Teraz filmy nierzadko mają budżety 200-250mln, a nie stać ich na robienie efektów,
które będą robić większe wrażenie ? Efekty robione są w większości komputerem nie tylko ze względu na tańsze koszta, ale też z powodu lenistwa.
Po co budować plan, tworzyć rekwizyty.
Jurassic world dość dobrze się mi oglądało, efekty rzeczywiście niezłe na tle Furious 7, Avengers-Czas Ultrona czy Terminator Genisys, ale nie mam pojęcia czy
zgarnie statuetkę na efekty. Kiedyś z tego co pamiętam tylko 3 filmy były nominowane za
efekty specjalne, potem zwiększyli ilość takich nominacji do standartowych 5,
więc szansa na nominacje jest spora, ale oskar za efekty raczej zgarnie star wars VII :)
Oskary niespecjalnie mnie interesują, ale faktycznie, sposób tworzenia Przebudzenia Mocy na pewno przyniesie efekt, który zostanie wyróżniony. Świeży przykład - Mad Max - film mimo średniej fabuły zbiera oklaski bo 80% to realne wybuchy i kaskaderka zamiast cgi.
W przypadku Mad maxa ciężko stwierdzić czy będzie nominacja za efekty.
Stawiam, że tak.
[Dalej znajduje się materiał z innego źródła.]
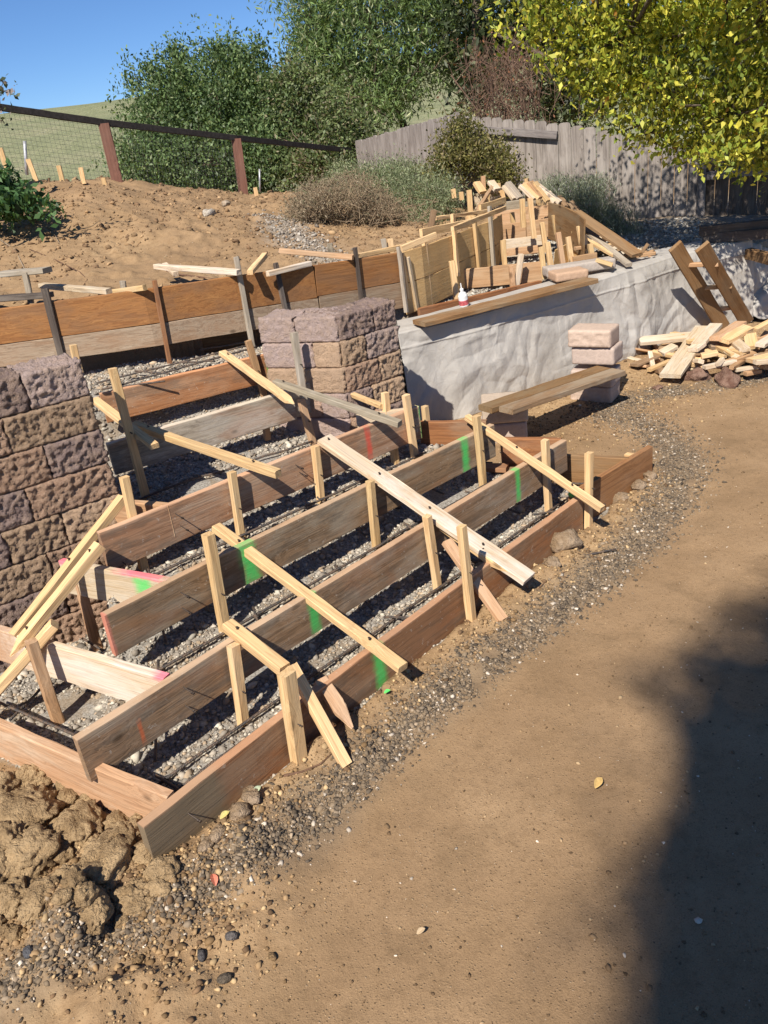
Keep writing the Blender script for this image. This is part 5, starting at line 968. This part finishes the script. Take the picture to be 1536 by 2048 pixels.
plant('olive_shrub',b,[ell(930,300,10.6,52,45,.5),ell(890,330,10.5,40,42,.4),ell(980,320,10.5,50,45,.4),ell(920,262,10.7,40,28,.3),ell(1000,350,10.3,40,25,.3),ell(870,360,10.4,40,22,.3)],900,12,.06,.045,.45,[(.16,.15,.045),(.22,.2,.07),(.09,.095,.03),(.26,.21,.1)],[3,2,3,1],'open olive green shrub with pale twigs before the railed fence panel','shrub',[(b,b+[0,0,.4],.02),(b,Yd(960,290,10.6),.012),(b,Yd(905,280,10.6),.012)],300,upb=.5,shell=.25,twm=TWIG,tw=.003)
b=Yd(1180,470,9.9)
LV=[(.26,.29,.21),(.36,.39,.29),(.18,.21,.15),(.36,.31,.36)]
plant('lavender_shrub',b,[ell(1110,385,10.2,45,28,.4),ell(1160,410,10.,50,38,.45),ell(1210,445,9.8,50,38,.45),ell(1250,480,9.5,35,28,.35),ell(1180,380,10.2,45,22,.3)],1900,16,.05,.05,.13,LV,[3,3,3,.7],'grey green lavender shrub between the farther stair and the board fence','shrub',[(b,b+[0,0,.1],.02)],200,upb=1.8,shell=.3,twm=TWIG,tw=.0025)
# left plants
b=Yd(20,430,8.2)
plant('leafy_shrub',b,[ell(5,380,8.4,32,26,.3),ell(50,402,8.2,26,14,.25),ell(-30,390,8.3,50,46,.4),ell(108,422,8.,18,7,.12),ell(15,412,8.,34,13,.2)],260,9,.06,.075,.5,[(.055,.12,.04),(.09,.17,.06),(.04,.08,.03)],[3,2,2],'low leafy green shrub at the left edge on the slope','shrub',[(b,b+[0,0,.1],.01)],60,upb=.3,shell=.3,twm=TWIG,tw=.003)
b=Yd(-60,420,7.6)
plant('sapling',b,[ell(4,160,7.6,10,14,.08),ell(6,182,7.6,14,10,.08),ell(2,215,7.6,8,12,.08),ell(5,240,7.6,8,10,.08)],14,4,.04,.05,.55,[(.09,.12,.07),(.3,.25,.24)],[3,1],'thin sapling tip reaching in at the left edge below the sky','sapling',[(b,Yd(-40,250,7.6),.012),(Yd(-40,250,7.6),Yd(2,175,7.6),.006)],14,shell=.1,limb=.003,tw=.002)
# ground cover beyond the fence foot and dry roots on the slope
for i,(pts,r,lb) in enumerate([([(0,452),(40,446),(85,455),(110,470),(120,490)],.006,'thin curved dry twig on the slope under the left shrub'),([(60,500),(110,520),(160,545),(175,560),(158,585)],.006,'forked root lying on bare slope soil left of centre'),([(0,480),(30,500),(50,540),(20,560)],.008,'dry twig near the old board at the left edge'),([(310,536),(350,550),(400,556),(430,560)],.012,'dark root behind the whitish strip on the curb form'),([(95,520),(60,510),(20,515)],.005,'pale straw stem at the left of the slope'),([(568,1553),(605,1545),(640,1530),(668,1505)],.007,'red brown root beside the foot of the thick stake'),([(640,1380),(660,1440),(690,1500),(700,1540)],.0)]) if 0 else enumerate([([(0,452),(40,446),(85,455),(110,470),(120,490)],.006,'thin curved dry twig on the slope under the left shrub'),([(60,500),(110,520),(160,545),(175,560),(158,585)],.006,'forked root lying on bare slope soil left of centre'),([(0,480),(30,500),(50,540),(20,560)],.008,'dry twig near the old board at the left edge'),([(310,536),(350,550),(400,556),(430,560)],.012,'dark root behind the whitish strip on the curb form'),([(568,1553),(605,1545),(640,1530),(668,1505)],.006,'red brown root beside the foot of the thick stake'),([(1060,1195),(1090,1165),(1150,1135)],.004,'thin root by the long steel bar')]):
    low=pts[0][1]>900; q=[]
    for (x,y) in pts:
        q.append(hit(x,y)+np.array([0,0,r*.6]))
    tube('root' if 'root' in lb else 'twig',q,lambda t,r=r:r*(1-.6*t),DTWIG if low or i in(1,3) else TWIG,seg=6,label=lb,cat='root' if 'root' in lb else 'twig')
# single fallen leaves
def leaf1(px,py,s,c,lb,a):
    p=P(px,py,.03); p[2]=gh(p[0],p[1])+.02; bm=bmesh.new(); n=7; L=[];Rr=[];Mi=[]
    for k in range(n):
        t_=k/(n-1); w_=math.sin(math.pi*min(1,t_*.95+.03))**.8*s*.28; z=.12*s*math.sin(t_*3); Mi.append(bm.verts.new((t_*s,0,z))); L.append(bm.verts.new((t_*s,w_,z+w_*.5))); Rr.append(bm.verts.new((t_*s,-w_,z+w_*.4)))
    for k in range(n-1): bm.faces.new((Mi[k],Mi[k+1],L[k+1],L[k])); bm.faces.new((Rr[k],Rr[k+1],Mi[k+1],Mi[k]))
    me=bpy.data.meshes.new('fallen_leaf'); bm.to_mesh(me); bm.free(); o=link('fallen_leaf',me,simple('leaf_'+lb[:8],c,.6)); o.location=p; o.rotation_euler=(.2,-.2,a); tag(o,lb,'leaf')
leaf1(432,1775,.045,(.5,.16,.1),'curled pink and green leaf on the gravel below the lowest form',1.9)
leaf1(445,1655,.04,(.5,.42,.15),'dry yellow leaf at the foot of the lowest form, left of the stones',.6)
leaf1(512,1608,.04,(.38,.42,.28),'pale green leaf resting on the stones at the lowest form',.9)
leaf1(1190,1568,.05,(.5,.33,.12),'yellow leaf fragment lying on the open drive',.8)
leaf1(770,1400,.03,(.1,.6,.12),'bright green paint fleck on the soil before the lowest form',.3)
leaf1(832,1858,.03,(.45,.33,.2),'dry tan leaf scrap on the drive at lower centre',.4)
# tall tree behind the camera that shades the drive at lower right
hh=15.; off_=-np.array(ld)/(-ld.z)*hh
els=[]
for px,py,r in [(1310,1640,.03),(1290,1760,.02),(1350,1700,.04),(1350,1820,.04),(1330,1560,.02),(1250,1690,.015),(1370,1530,.04),(1450,1360,.035),(1560,1330,.06),(1530,1400,.05),(1600,1440,.12),(1440,1490,.06),(1530,1560,.12),(1620,1640,.2),(1520,1690,.13),(1420,1650,.06),(1400,1740,.07),(1500,1800,.14),(1600,1850,.25),(1400,1850,.05),(1430,1930,.09),(1400,2010,.06),(1520,1970,.16),(1640,2000,.3),(1420,2080,.1),(1900,1560,.3),(2000,1850,.45)]:
    g=P(px,py,0)+off_; els.append((g+np.array([0,0,rng.normal(0,.5)]),np.array([r,r,r*1.2])))
top_=P(1640,1830,0)+off_; b=top_.copy(); b[2]=-.3; top_[2]-=.6
cl=[];pp_=[]
plant('shade_tree',b,els,900,15,.11,.11,.6,[(.05,.09,.03),(.08,.12,.04)],[1,1],'tall leafy tree whose shadow falls across the lower right of the drive','tree',[(b,top_,.16)],60,shell=0.,limb=.012,tw=.005)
Jesli chodzi o oskary i złote globy to wiadomo,
że to bardzo prestiżowe nagrody i nagradzają bardziej ambitne kino,
ale preferują kino anglojęzyczne, filmy amerykańskie, ewentualnie brytyjskie.
Europejskie i azjatyckie kino na galach u nich zawsze było pomijane.
Nawet Fellini, Bergman, Kurosawa, Tarkowski nie zwojowali ich gal.
Płakać bo jakis film wychodzi hahah, czy wy ludzie w życiu nie macie nic innego do roboty niz płakać razy czymś takim? Co za gimbaa haha
Cóż mogę powiedzieć... Magia Kina. W sobotę byłem na dwóch seansach, świetnie się bawiłem i wzruszyłem ogromnie, cudowne szaleństwo jak człowiek przywiązuje się do fikcyjnych postaci ale w życiu chodzi o emocje, trzeba mieć w sobie duszę dzieciaka i dać porwać się przygodzie.